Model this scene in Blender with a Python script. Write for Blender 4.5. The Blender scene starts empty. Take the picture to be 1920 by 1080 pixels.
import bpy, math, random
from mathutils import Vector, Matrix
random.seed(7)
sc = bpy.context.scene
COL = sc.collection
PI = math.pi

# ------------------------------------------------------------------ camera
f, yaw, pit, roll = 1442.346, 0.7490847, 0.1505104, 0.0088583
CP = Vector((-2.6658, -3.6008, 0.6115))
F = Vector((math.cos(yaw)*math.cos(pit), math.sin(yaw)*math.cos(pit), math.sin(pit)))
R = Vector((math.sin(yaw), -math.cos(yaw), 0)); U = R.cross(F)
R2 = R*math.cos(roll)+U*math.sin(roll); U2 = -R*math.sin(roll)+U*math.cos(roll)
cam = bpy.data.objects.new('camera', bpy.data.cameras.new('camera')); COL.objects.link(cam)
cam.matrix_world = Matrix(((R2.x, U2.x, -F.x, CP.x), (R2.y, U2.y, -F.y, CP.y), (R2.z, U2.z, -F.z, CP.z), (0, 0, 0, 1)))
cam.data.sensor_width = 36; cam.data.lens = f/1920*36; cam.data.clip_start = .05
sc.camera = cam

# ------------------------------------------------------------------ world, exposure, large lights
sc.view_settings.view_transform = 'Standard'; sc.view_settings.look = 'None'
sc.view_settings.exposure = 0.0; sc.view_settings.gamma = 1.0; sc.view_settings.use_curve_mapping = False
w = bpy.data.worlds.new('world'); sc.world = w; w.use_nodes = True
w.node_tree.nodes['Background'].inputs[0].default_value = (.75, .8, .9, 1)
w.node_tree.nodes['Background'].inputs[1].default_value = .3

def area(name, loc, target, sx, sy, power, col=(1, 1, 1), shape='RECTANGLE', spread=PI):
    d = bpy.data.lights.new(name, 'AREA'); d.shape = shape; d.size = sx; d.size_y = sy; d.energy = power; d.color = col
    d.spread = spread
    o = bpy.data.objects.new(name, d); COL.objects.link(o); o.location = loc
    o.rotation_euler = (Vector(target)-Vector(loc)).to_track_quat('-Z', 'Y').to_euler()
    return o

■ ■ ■

**TASK DETAILS**
Take the lines above from the first through the one containing "w.node_tree.nodes['Background'].inputs[1].default_value = .3" and reproduce them exactly; include nothing else.

**SOLUTION FOR THIS PROBLEM**
Model this scene in Blender with a Python script. Write for Blender 4.5. The Blender scene starts empty. Take the picture to be 1920 by 1080 pixels.
import bpy, math, random
from mathutils import Vector, Matrix
random.seed(7)
sc = bpy.context.scene
COL = sc.collection
PI = math.pi

# ------------------------------------------------------------------ camera
f, yaw, pit, roll = 1442.346, 0.7490847, 0.1505104, 0.0088583
CP = Vector((-2.6658, -3.6008, 0.6115))
F = Vector((math.cos(yaw)*math.cos(pit), math.sin(yaw)*math.cos(pit), math.sin(pit)))
R = Vector((math.sin(yaw), -math.cos(yaw), 0)); U = R.cross(F)
R2 = R*math.cos(roll)+U*math.sin(roll); U2 = -R*math.sin(roll)+U*math.cos(roll)
cam = bpy.data.objects.new('camera', bpy.data.cameras.new('camera')); COL.objects.link(cam)
cam.matrix_world = Matrix(((R2.x, U2.x, -F.x, CP.x), (R2.y, U2.y, -F.y, CP.y), (R2.z, U2.z, -F.z, CP.z), (0, 0, 0, 1)))
cam.data.sensor_width = 36; cam.data.lens = f/1920*36; cam.data.clip_start = .05
sc.camera = cam

# ------------------------------------------------------------------ world, exposure, large lights
sc.view_settings.view_transform = 'Standard'; sc.view_settings.look = 'None'
sc.view_settings.exposure = 0.0; sc.view_settings.gamma = 1.0; sc.view_settings.use_curve_mapping = False
w = bpy.data.worlds.new('world'); sc.world = w; w.use_nodes = True
w.node_tree.nodes['Background'].inputs[0].default_value = (.75, .8, .9, 1)
w.node_tree.nodes['Background'].inputs[1].default_value = .3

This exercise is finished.